▶ _WORK INSTRUCTIONS_
Copy out exactly the lines from the start of the data to the line containing "COVE_L, STRIP_L = 26.0, 2.6". Include both.

+ + + + +

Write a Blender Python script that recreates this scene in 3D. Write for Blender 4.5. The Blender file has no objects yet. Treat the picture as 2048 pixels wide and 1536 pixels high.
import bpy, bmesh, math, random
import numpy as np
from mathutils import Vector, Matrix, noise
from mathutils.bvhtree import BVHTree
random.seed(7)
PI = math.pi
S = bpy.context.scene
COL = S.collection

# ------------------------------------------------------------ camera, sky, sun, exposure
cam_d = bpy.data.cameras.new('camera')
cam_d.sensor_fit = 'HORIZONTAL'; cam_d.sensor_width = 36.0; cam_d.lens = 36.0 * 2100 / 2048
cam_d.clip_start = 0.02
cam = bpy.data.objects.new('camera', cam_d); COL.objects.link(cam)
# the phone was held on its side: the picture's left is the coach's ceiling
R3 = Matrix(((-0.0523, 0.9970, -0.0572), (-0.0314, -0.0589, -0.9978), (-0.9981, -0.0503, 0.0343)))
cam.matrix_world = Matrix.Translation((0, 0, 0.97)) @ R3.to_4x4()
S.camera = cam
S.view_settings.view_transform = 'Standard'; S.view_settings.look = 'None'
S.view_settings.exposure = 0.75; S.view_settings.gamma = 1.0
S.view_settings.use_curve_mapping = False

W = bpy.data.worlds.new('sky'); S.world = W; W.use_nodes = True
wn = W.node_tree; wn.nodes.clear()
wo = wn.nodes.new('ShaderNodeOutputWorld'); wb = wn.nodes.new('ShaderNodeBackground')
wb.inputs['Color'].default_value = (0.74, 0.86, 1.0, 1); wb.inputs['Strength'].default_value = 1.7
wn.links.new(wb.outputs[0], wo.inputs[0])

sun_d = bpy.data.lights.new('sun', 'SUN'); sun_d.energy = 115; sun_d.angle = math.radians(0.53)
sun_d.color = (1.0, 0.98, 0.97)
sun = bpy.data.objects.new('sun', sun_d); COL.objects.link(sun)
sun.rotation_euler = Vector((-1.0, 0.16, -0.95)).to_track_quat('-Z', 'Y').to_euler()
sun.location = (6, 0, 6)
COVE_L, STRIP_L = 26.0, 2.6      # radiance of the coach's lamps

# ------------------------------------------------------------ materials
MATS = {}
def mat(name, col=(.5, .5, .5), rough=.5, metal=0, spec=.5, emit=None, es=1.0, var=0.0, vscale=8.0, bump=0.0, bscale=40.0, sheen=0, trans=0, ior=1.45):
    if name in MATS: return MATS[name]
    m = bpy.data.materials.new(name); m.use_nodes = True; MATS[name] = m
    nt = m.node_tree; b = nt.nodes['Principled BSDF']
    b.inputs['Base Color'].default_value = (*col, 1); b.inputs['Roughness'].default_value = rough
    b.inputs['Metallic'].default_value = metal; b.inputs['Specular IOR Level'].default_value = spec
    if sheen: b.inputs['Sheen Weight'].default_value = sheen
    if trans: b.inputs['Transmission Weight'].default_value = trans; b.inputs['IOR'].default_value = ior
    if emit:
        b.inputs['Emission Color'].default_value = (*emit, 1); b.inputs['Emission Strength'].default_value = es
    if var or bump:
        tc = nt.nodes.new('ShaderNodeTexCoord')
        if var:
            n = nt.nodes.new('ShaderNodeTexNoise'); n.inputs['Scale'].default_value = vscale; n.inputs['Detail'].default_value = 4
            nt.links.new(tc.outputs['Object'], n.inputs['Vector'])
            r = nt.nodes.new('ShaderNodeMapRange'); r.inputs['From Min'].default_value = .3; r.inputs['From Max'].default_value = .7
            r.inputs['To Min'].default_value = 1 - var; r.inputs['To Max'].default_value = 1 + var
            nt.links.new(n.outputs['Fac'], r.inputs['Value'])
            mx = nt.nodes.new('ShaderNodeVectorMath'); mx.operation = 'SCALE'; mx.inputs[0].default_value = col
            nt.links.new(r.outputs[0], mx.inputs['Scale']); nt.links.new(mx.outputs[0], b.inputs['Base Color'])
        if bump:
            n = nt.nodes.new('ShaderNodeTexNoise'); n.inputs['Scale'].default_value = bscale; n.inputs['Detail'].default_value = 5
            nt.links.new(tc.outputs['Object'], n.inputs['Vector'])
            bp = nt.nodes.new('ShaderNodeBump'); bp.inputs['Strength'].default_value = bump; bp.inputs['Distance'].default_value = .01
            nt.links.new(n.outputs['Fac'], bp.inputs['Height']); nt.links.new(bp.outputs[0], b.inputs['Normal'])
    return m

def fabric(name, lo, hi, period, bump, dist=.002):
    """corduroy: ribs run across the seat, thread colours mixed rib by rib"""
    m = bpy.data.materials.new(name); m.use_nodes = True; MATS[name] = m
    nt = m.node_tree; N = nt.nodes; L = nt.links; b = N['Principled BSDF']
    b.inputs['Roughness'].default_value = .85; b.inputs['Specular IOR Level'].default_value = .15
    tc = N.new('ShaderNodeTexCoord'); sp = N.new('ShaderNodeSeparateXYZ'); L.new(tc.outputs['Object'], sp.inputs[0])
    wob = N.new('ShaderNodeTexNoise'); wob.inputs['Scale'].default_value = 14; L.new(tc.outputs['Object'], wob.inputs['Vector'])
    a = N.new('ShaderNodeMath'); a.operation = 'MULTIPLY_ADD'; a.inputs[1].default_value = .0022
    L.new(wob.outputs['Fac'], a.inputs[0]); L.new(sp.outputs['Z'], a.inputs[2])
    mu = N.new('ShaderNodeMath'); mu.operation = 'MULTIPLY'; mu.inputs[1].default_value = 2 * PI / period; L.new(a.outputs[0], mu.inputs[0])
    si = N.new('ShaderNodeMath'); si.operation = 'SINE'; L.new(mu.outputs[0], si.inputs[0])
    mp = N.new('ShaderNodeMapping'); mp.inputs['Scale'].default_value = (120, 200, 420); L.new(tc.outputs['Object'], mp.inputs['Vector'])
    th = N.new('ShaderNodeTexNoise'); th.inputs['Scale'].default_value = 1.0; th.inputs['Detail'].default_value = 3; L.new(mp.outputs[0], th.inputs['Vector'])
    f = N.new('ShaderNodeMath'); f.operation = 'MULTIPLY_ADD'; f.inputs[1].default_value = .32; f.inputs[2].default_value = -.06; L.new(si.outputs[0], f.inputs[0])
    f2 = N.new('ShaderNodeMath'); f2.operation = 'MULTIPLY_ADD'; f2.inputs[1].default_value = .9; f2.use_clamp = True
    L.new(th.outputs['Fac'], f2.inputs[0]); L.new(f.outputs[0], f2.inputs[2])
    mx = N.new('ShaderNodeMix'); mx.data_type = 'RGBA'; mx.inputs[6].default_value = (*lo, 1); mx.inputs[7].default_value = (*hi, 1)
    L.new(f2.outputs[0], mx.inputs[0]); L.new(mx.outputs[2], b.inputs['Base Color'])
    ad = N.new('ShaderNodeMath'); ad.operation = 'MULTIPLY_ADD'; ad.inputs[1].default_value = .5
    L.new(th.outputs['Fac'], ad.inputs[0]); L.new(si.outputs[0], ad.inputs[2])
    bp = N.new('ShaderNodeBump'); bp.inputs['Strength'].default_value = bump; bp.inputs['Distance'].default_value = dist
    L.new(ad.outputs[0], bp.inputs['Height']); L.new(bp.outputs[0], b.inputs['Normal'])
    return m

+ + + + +

▶ _FINAL RESULT_
Write a Blender Python script that recreates this scene in 3D. Write for Blender 4.5. The Blender file has no objects yet. Treat the picture as 2048 pixels wide and 1536 pixels high.
import bpy, bmesh, math, random
import numpy as np
from mathutils import Vector, Matrix, noise
from mathutils.bvhtree import BVHTree
random.seed(7)
PI = math.pi
S = bpy.context.scene
COL = S.collection

# ------------------------------------------------------------ camera, sky, sun, exposure
cam_d = bpy.data.cameras.new('camera')
cam_d.sensor_fit = 'HORIZONTAL'; cam_d.sensor_width = 36.0; cam_d.lens = 36.0 * 2100 / 2048
cam_d.clip_start = 0.02
cam = bpy.data.objects.new('camera', cam_d); COL.objects.link(cam)
# the phone was held on its side: the picture's left is the coach's ceiling
R3 = Matrix(((-0.0523, 0.9970, -0.0572), (-0.0314, -0.0589, -0.9978), (-0.9981, -0.0503, 0.0343)))
cam.matrix_world = Matrix.Translation((0, 0, 0.97)) @ R3.to_4x4()
S.camera = cam
S.view_settings.view_transform = 'Standard'; S.view_settings.look = 'None'
S.view_settings.exposure = 0.75; S.view_settings.gamma = 1.0
S.view_settings.use_curve_mapping = False

W = bpy.data.worlds.new('sky'); S.world = W; W.use_nodes = True
wn = W.node_tree; wn.nodes.clear()
wo = wn.nodes.new('ShaderNodeOutputWorld'); wb = wn.nodes.new('ShaderNodeBackground')
wb.inputs['Color'].default_value = (0.74, 0.86, 1.0, 1); wb.inputs['Strength'].default_value = 1.7
wn.links.new(wb.outputs[0], wo.inputs[0])

sun_d = bpy.data.lights.new('sun', 'SUN'); sun_d.energy = 115; sun_d.angle = math.radians(0.53)
sun_d.color = (1.0, 0.98, 0.97)
sun = bpy.data.objects.new('sun', sun_d); COL.objects.link(sun)
sun.rotation_euler = Vector((-1.0, 0.16, -0.95)).to_track_quat('-Z', 'Y').to_euler()
sun.location = (6, 0, 6)
COVE_L, STRIP_L = 26.0, 2.6      # radiance of the coach's lamps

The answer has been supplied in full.